How to get CFO-level strategic advice without the CFO

Managed financial solutions provide an avenue for companies to outsource their entire accounting and finance function. In part, it means that companies can hand off the responsibilities for their accounting processes, including billing, accounts payable and disbursements, payroll, month-end close, reporting and, most importantly, time spent on oversight.
But at its core, managed financial solutions is more than an outsourcing of transaction processing.
“Our clients are seeking interactions that are less administrative and more advisory,” says Dave Houston, CPA, a senior manager at Clark Schaefer Hackett. “We’re able to provide our clients with real-time collaboration, to provide business insights and solve problems.”
Smart Business spoke with Houston about managed financial solutions, where it’s the right fit and how to get the most out of the relationship.
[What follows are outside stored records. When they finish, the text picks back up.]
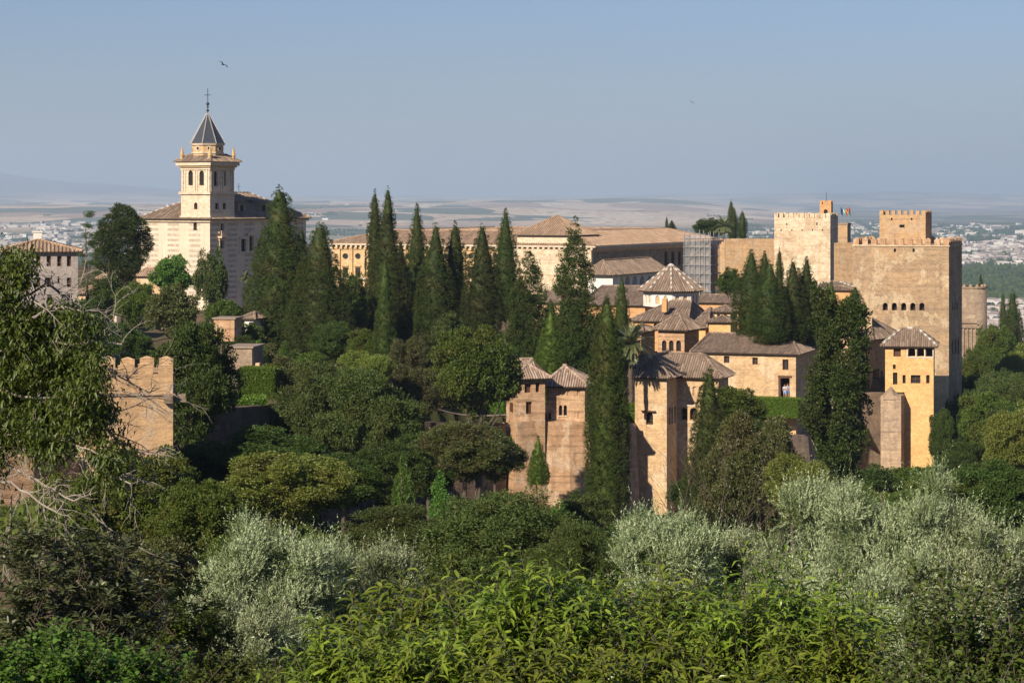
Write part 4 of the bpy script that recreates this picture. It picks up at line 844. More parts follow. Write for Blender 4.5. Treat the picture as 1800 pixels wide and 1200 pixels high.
for i, (lab, px_, cols_) in enumerate(flags):
    p_ = at(px_, 393, 523); t_ = thing('flagpole', lab, 'flag', (p_.x, p_.y, zf_ - 40), 0, 'flags on the citadel tower'); MB().tube([(0, 0, 0), (0, 0, 3.9)], .04, 5).build('pole', 'metal', t_)
    nst = len(cols_)
    for j, c_ in enumerate(cols_):
        V = []; Fs = []; za, zb3 = 3.85 - 1.5 * (j + 1) / nst, 3.85 - 1.5 * j / nst
        for k_ in range(6): x = .04 + .12 * k_; y = .12 * math.sin(k_ * 1.4 + i); V += [(x * .8, y, za - .16 * k_), (x * .8, y, zb3 - .16 * k_)]
        for k_ in range(5): Fs.append((2 * k_, 2 * k_ + 2, 2 * k_ + 3, 2 * k_ + 1))
        MB().add(V, Fs).build('flag_cloth', plain('flag_cloth', c_, .8), t_)
# round bastion at right of the great tower
rb = at(1710, 500, 445); rt = thing('bastion', 'brown half round bastion just right of the great square tower', 'tower', (rb.x - .3, rb.y, -50)); zt_ = zat(503, 445) + 50
MB().cone((0, 0), 3.4, 3.0, 0, zt_, 18).build('wall', 'stonework', rt, True); MB().cone((0, 0), 3.15, 3.15, zt_ - .35, zt_, 18).build('coping', 'stonework', rt)
for k_ in range(6): an = R(200 + 28 * k_); MB().cone((2.6 * math.cos(an), 2.6 * math.sin(an)), .5, .2, zt_, zt_ + .45, 5).build('merlon', 'stonework', rt)
bw = Bld.px('gate_block', 'low brown wall block with pilasters below the half round bastion', 'wall', 1690, 1718, 1724, 432, 10, D=4, zb=-50); z_ = bw.zf(568); bw.block(0, z_, 'stonework', [('F', 1708, 553, 1713, 560, 'dark')]); band(bw, z_ - .9, z_ - .5, .4, 'stonework'); band(bw, z_ + .0, z_ + .25, .3, 'stonework')
for i in range(4): u = bw.W * (i + .5) / 4; MB().box(u - .15, -.25, 0, u + .15, 0, z_ - .92).build('pilaster', 'stonework', bw.root)

# near crenellated tower at left
nt_ = Bld.px('crenellated_tower', 'square tower with pointed merlons behind the walnut branches at left', 'tower', 136, 304, 310, 128, -8.2, D=5.4, zb=-36)
ze = nt_.zf(657); nt_.block(0, ze, 'rammed'); merlons(nt_, ze, .5, .9, .3, 'rammed', th=.45, pyr=.15)
band(nt_, nt_.zf(694), nt_.zf(691.5), .13, 'stonework', name='string_course')
u = nt_.on((0, 0), (1, 0), 288, 700)[0]; z_ = nt_.zf(692); MB().prism([(u, -.45), (u + .5, -.45), (u + .5, 0), (u, 0)], z_ - .5, z_ - .06).prism([(nt_.W, .3), (nt_.W + .7, .3), (nt_.W + .7, .8), (nt_.W, .8)], z_ - .5, z_ - .06).build('stone_spout', 'stonework', nt_.root)
wallrun('rampart_wall', 'sunlit low rampart glimpsed through the branches at lower left', [(-60, 800, 122), (0, 806, 121), (60, 800, 122), (140, 800, 127)], 'brick', zb=-36)
# garden pieces
def slabthing(name, label, cat, pl, pc, pr, Yc, a, y0, y1, mat, D=None, part='wall', top=None):
    b = Bld.px(name, label, cat, pl, pc, pr, Yc, a, D=D, zb=-40); b.block(b.zf(y1), b.zf(y0), mat)
    if top: MB().box(-.15, -.15, b.zf(y0) + .003, b.W + .15, b.D + .15, b.zf(y0) + .15).build('coping', top, b.root)
    return b
slabthing('garden_pavilion', 'flat topped brown masonry block above the bright hedge', 'wall', 400, 443, 447, 200, 8, 612, 650, 'stonework', D=4, top='path')
slabthing('garden_wall', 'low pale terrace wall behind the flat topped masonry block', 'wall', 376, 412, 416, 235, 8, 561, 600, 'brick', D=3, top='path')
slabthing('garden_wall', 'small pink stone pier beside the bright hedge top', 'wall', 449, 456, 460, 200, 8, 638, 655, 'plaster', D=.6)
k_ = house('kiosk', 'tiny white kiosk with tiled roof left of the biggest cypress', 'kiosk', 430, 445, 449, 262, 19, 560, 549, 'white', 'tile', [('F', 437, 566, 442, 580, 'arch')], D=3, over=.4)
slabthing('garden_wall', 'pale path edge wall under the clipped hedge row', 'wall', 405, 462, 466, 172, -22, 709, 730, 'path', D=1.5)
slabthing('garden_wall', 'brown stub wall at the end of the garden path', 'wall', 452, 470, 476, 170, 10, 717, 740, 'stonework', D=1)
slabthing('garden_wall', 'stone plinth between two cypress trunks on the garden terrace', 'wall', 575, 600, 606, 262, 10, 560, 572, 'stonework', D=3, top='path')
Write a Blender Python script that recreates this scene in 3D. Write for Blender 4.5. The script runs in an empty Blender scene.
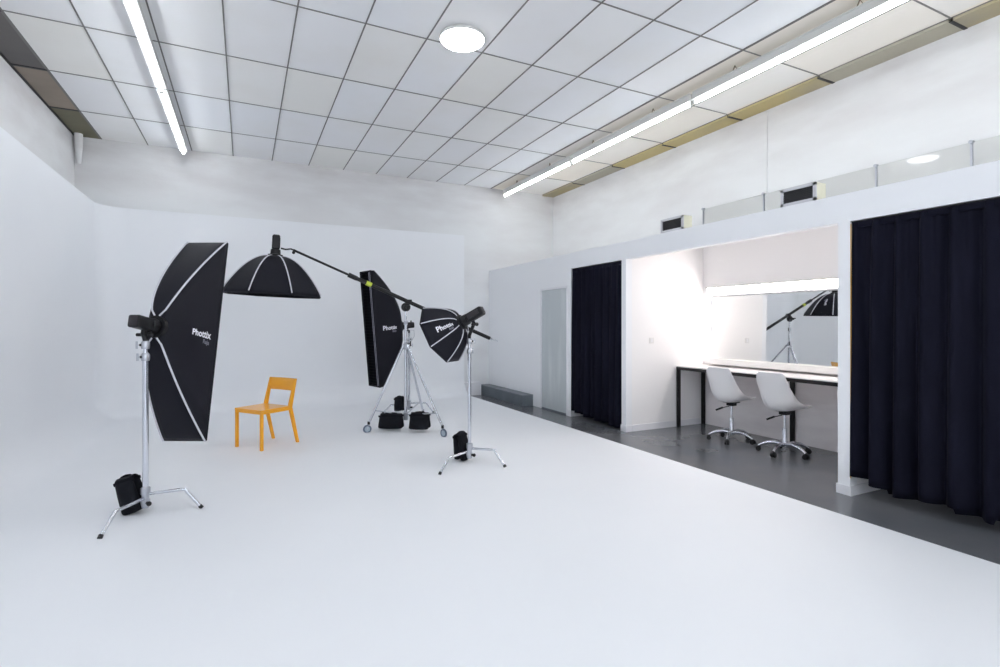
import bpy, bmesh, math, random
from math import sin, cos, pi, radians, sqrt
from mathutils import Vector, Matrix
random.seed(7)
C = bpy.context.scene.collection
V = Vector

# ------------------------------------------------------------ materials
def lin(c):
    return tuple((x/12.92 if x <= .04045 else ((x+.055)/1.055)**2.4) for x in c)

def mat(name, rgb, rough=.5, metal=0., emis=None, strength=0., noise=None, bump=None, coat=0., spec=None):
    """rgb is sRGB 0..1. noise=(scale, amount, rgb2) mixes a second colour; bump=(scale, strength)."""
    m = bpy.data.materials.new(name); m.use_nodes = True
    nt = m.node_tree; b = nt.nodes['Principled BSDF']
    b.inputs['Base Color'].default_value = (*lin(rgb), 1)
    b.inputs['Roughness'].default_value = rough
    b.inputs['Metallic'].default_value = metal
    if spec is not None: b.inputs['Specular IOR Level'].default_value = spec
    if coat: b.inputs['Coat Weight'].default_value = coat
    if emis:
        b.inputs['Emission Color'].default_value = (*emis, 1); b.inputs['Emission Strength'].default_value = strength
    tc = None
    if noise or bump:
        tc = nt.nodes.new('ShaderNodeTexCoord')
    if noise:
        sc, lo, hi, rgb2 = noise
        mp = nt.nodes.new('ShaderNodeMapping'); mp.inputs['Scale'].default_value = sc if hasattr(sc, '__len__') else (sc, sc, sc)
        n = nt.nodes.new('ShaderNodeTexNoise'); n.inputs['Detail'].default_value = 6; n.inputs['Scale'].default_value = 1
        nt.links.new(tc.outputs['Object'], mp.inputs['Vector']); nt.links.new(mp.outputs['Vector'], n.inputs['Vector'])
        r = nt.nodes.new('ShaderNodeValToRGB')
        r.color_ramp.elements[0].position = lo; r.color_ramp.elements[1].position = hi
        r.color_ramp.elements[0].color = (*lin(rgb), 1); r.color_ramp.elements[1].color = (*lin(rgb2), 1)
        nt.links.new(n.outputs['Fac'], r.inputs['Fac']); nt.links.new(r.outputs['Color'], b.inputs['Base Color'])
    if bump:
        n2 = nt.nodes.new('ShaderNodeTexNoise'); n2.inputs['Scale'].default_value = bump[0]; n2.inputs['Detail'].default_value = 4
        bp = nt.nodes.new('ShaderNodeBump'); bp.inputs['Strength'].default_value = bump[1]; bp.inputs['Distance'].default_value = .01
        nt.links.new(tc.outputs['Object'], n2.inputs['Vector']); nt.links.new(n2.outputs['Fac'], bp.inputs['Height'])
        nt.links.new(bp.outputs['Normal'], b.inputs['Normal'])
    return m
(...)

What does a relationship with a managed financial solutions provider look like in practice?
In a managed financial services relationship, organizations are provided with a team that builds a relationship with critical operational and executive leadership during the onboarding phase. This team remains consistent and functions as a peer to the organizational leaders they serve, allowing them to challenge leadership to rethink how they see their organization and how they make decisions. This is necessary in creating an environment where challenging conversations are had at the right time, and root issues are exposed quickly.
Companies that would engage with a managed financial solutions provider could benefit from CFO services, but they’re not necessarily in a position to add a CFO as a full-time position. Bringing that CFO-level functionality into the business through an outside provider means using those numbers as the basis to talk about strategy, modeling out possibilities to inform organizational decision making based on the company’s strategic plan. And where companies don’t have a strategic plan, managed financial solutions providers, because of that CFO aspect, can help create one.
Who typically uses managed financial solutions and why?
Often the best candidates are those whose growth trajectory requires that they begin to think bigger picture, better define their place in the market and how they’re going to move forward. They need better financial clarity but their size might mean hiring full time for accounting and financial roles is limited by cost. Still, these organizations need more expertise related to their industry, and would benefit from knowledgeable consultants who could offer comprehensive solutions to complex hurdles facing the business.
It’s also for leaders who find themselves spending too much time in the business processes and not enough time working on the business and doing the long-term strategic planning necessary to take it to the next level.
For certain industries, such as nonprofit, it makes more sense to maintain a managed financial solutions model as a permanent solution for their accounting and financial needs. In these settings, company leadership can focus on mission-critical tasks, then lean on an accounting services provider to handle the financial administrative work and the financial steering of their mission execution.
What should companies look for in a provider?
When searching for a provider, look for a partner — a firm capable of establishing a relationship with the right levels of communication and trust.
Also, business owners should look for industry experience and a firm that has a suite of advisory offerings that can complement the accounting and finance functions. A company’s services can be enhanced by the firm’s expertise in these areas, putting more eyes on the business, which leads to more proactive advice.

Fit is crucial because business owners need to have a strong relationship with their service provider. A provider should be trusted enough that it eliminates the need for an owner’s day-to-day oversight. But that shouldn’t eliminate the need for the owner’s participation, as their input is key to making financially sound business decisions.